The ways in which it will get more intense are most likely the sensory hallucinations you experience. The more times i smoked, the more i was able to focus on a certain aspect of even very intense experiences and sort of expand that part of the experience, like looking through a magnifying lens. After i became experienced with many more drugs, i realized also that you can occasionally shape a strong cannabis experience to almost feel like other drugs! After a really intense salvia experience i had three consecutive weed "trips" which had 10 minute portions at the peak that mimicked that savlia experience in almost every way. same i find goes for mushrooms, etc.

um, the bad news, maybe its not that bad, is just that the complete novelty fo the psychedelic experience wears off (albeit after a really long time if you keep spacing it like you are). maybe its not so bad, 'cause the novelty of sex wears off, but that doesn't make it any less better every time. just like sex gets better as you practice more and more and learn more and more about your partner, so does the psychedelic experience. Switching partners (drugs) will restore the novelty as well, but in the end you're really just gaining more insight into your own mind, or into your sexuality if you follow the metaphor.

sorry if that shit was a lot to read, but you definitely inspired it. well done. If i may be so honored to suggest another drug to you, i would HIGHLY recommend MORNING GLORY SEEDS, which i (6-7 grams) definitely feel to be a perfect drug. The experience is extremely gentle, and once you get past the first couple hours, is just like a completely lucid psychedelic space. it's simply unbelievable. try imagining all the great trancendental aspects of weed without all that drag on your ability to think! the ability for thoughts to explode into insight is unmatched, as well as the poetic depth that music unfolds. ...anyways...

awesome
 
god if only i could ever get that feeling from weed again, i smoke far to much to ever let that happen, its good, but kinda bad.
i have been thinking lately to stop smoking so much and say maybe only a few times a week.
new years resolution?
peace
 
I've been smoking a bit during the last few days after a 2 month break, and i can say that it has been great. Not nearly as intense as what you described,(but my first high was similar) but definately nice to smoke without a tolerance nonetheless.

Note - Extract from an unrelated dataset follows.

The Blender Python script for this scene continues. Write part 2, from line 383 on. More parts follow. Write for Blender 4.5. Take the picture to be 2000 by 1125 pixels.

I second the MG seeds, the first 2 hours for me really suck, nausea, lethargy, but i always puke once after about the 1 or 1.5 hour mark which kills off the nausea for me, and after about 3.5 hrs, i find the peak to be very physically and mentally stimulating most of the time, extremely clear and crisp, and incredible music euphoria, hell, just extreme euphoria in general. My favorite dose is around 14-16 grams(i trip pretty damn hard off that dose, booster drugs used or not) of heavenly blues, and is enjoyable with cannabis(kicks up visuals/euphoria for me but clouds the mind some) or just alone.

I rambled too much, good report, and keep em coming.